Apart from that, if you really want to force swaps, then I'd say >=10ms is not unreasonable on a "real original" Z80. Unless there is reason to choose another interval, of course. By "real original" I mean running with a 4MHz(?) clock, not a Z80 ISA implemented in an FPGA. From memory, a contemporary 6800 calculating a floating point sine/cos pair would take around 30ms.
MarkL:
You might find it helpful to look at the old multi-process MP/M operating system. It ran on 8080 and Z80 CPUs.
MP/M user manual:
http://www.cpm.z80.de/manuals/mpm1ug01.pdf
It used to be a commercial product, but long ago Digital Research released the source to it, CP/M, and a bunch of others:
http://www.cpm.z80.de/source.html
To answer your specific question regarding system tick, they recommend 16.6ms or 20ms (60Hz or 50Hz). Reference on page 106 in the above user manual.
JamesIsAwkward:
@tggzzz:
My Z80 is a 10MHz CMOS version, but I intend to make sure my build is built with 4MHz in mind, at least at first! I might use the 10MHz clock later to do see how far I can push things!
I'm pretty new to Z80 ASM, how would cooperative multitasking look in software on a high level?
That sounds like I would have to code all of my programs to yield, instead of being forced by an interrupt. I'm not sure how that would look in the code...
I had a rough plan for my threading where I would also set some flags in memory for each thread to tell the system how to prioritize. For example, if the IO-heavy flag is set then we can prioritize those threads so that the CPU-heavy threads don't dominate and the IO thread just sits around.
Wrapping my head around this stuff has been challenging but that's why it has been so fun!
@MarkL:
Oh thank you for these links! I've been googling quite a bit about this topic and haven't came up with much. I'll dive into these and take a look!
RoGeorge:
If I were to build a kernel and an OS on top, which is entirely a software exercise, then I would use something else than a Z80. Back in the days of the Z80, the programs and the OSs for it were single user and single task. You can improvise and mock some more recent features, but Z80 has no hardware support, only an interrupts vector table and a single non maskable interrupt at a fixed address. IIRC, NMI is triggered by an edge, while INT is active while asserted, so you may lose interrupts or overflow the stack if you don't handle disable/enable interrupts inside the interrupt routines.
If I were to build a Z80 computer, which is a hardware project with some OS needed to make a use of it, then I will port the CP/M OS to my hardware. CP/M was an OS before MS-DOS and has 3 components: CCP, BDOS and BIOS.

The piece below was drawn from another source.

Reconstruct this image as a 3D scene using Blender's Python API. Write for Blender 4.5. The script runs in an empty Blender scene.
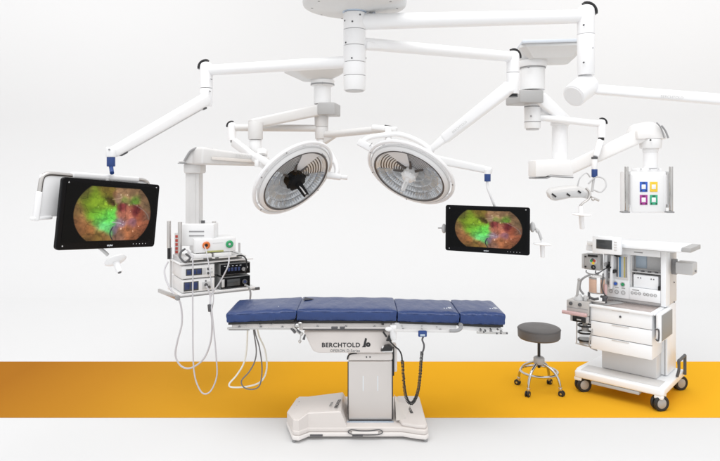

To port it, you will only need to modify the BIOS, which is very small, about 10 functions or so, don't recall exactly the number, but they are very basic, for example put a char on the screen, or read next key, or write a sector to disk, things like these. The BIOS in CP/M plays the role of the hardware abstraction layer, similar with the drivers from Linux or Windows.
If you write those few BIOS entries, then you will suddenly have a fully functional computer, with keyboard, display, serial port, printer and disk (including a file system and console commands, e.g. a DIR *.c will just work).
Even more, this will guarantee all the existing CP/M tools and programs will work: C compilers, Basic interpreters, databases, debuggers, assambler/disassembler, disk editors, all the tools to check and repair disks, intercomputer files exchange (like Kermit), and all the text games and the programs ever written for CP/M will run just fine on your Z80 computer.
CP/M programs are easy to find online these days, many with sources too. I remember CP/M was donated to the public domain some years ago, with complete sources and documentation, so it would be possible to change a few well documented BIOS functions, then cross-compile all on a contemporary computer. Doable by a single person, and in a reasonable amount of time.
Then you can add mouse features to CP/M, as a software exercise (there was no mouse in the standard CP/M, so yours might become a nice contribution to an historic OS).